Así como la baronesa germanopolaca Elsa von Freytag ideó en 1917 el gesto artístico de llevar a las paredes de una exposición un objeto tan cotidiano como un orinal –gesto cuya originalidad se suele atribuir erróneamente a Marcel Duchamp–, Godard hace la operación inversa. No toma algo banal y lo cuelga en una galería arte, sino que crea una obra de arte conceptual y la proyecta en una sala de cine. Por eso, y aunque se para frente al mundo árabe con la misma ingenuidad con la que antes se situó ante el maoísmo, Godard es un cineasta radical y no un cineasta decadente.

En eso recuerda a Picasso. Y también a Figari. Expuesto en la planta baja del Museo Nacional de Artes Visuales, el viejo pintor de candombes y pericones es mucho más que un correcto telonero del malagueño.
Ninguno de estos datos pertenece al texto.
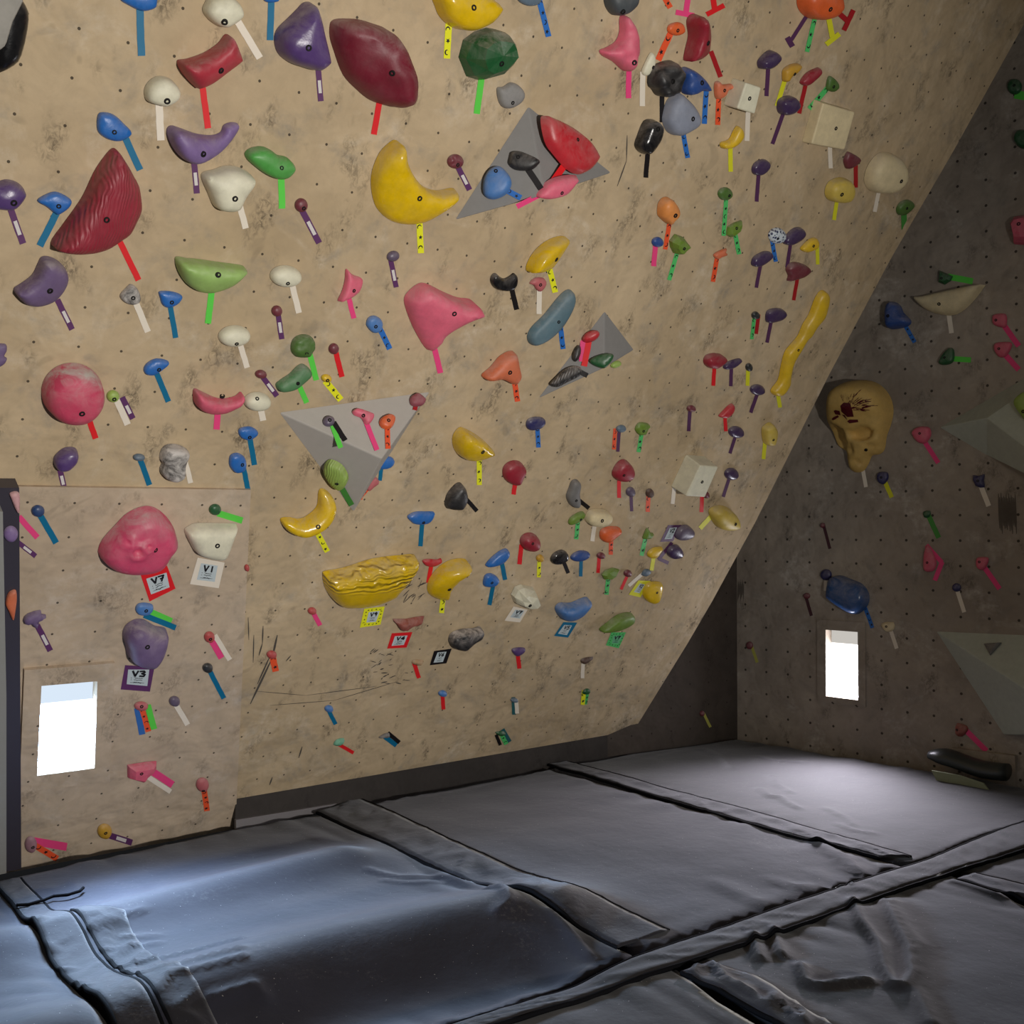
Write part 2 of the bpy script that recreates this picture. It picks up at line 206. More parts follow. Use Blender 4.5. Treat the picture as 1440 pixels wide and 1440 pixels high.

En mayo anochece temprano. Si después de ver esa muestra de Figari se elige ir a ver la película de Godard, en el camino se pasa por la puerta de los juzgados de menores, en la calle Bartolomé Mitre. Como siempre, los familiares esperan recostados en una pared lateral del teatro Solís. Esta vez son dos grupos. Todos quienes componen el grupo más numeroso son negros. Vistos así, al pasar rápidamente a su lado, los rostros se desdibujan, como en los cuadros de Figari. Están quietos pero no inmóviles. La espera los mueve en una kinesis estática. Es una apariencia de quietud que esconde movimiento, como es apariencia de alegría la danza que congela Figari en su crónica naif de una comunidad excluida. Está la tentación de pensar que la realidad, godardianamente, hace su propio montaje y crea un manifiesto político.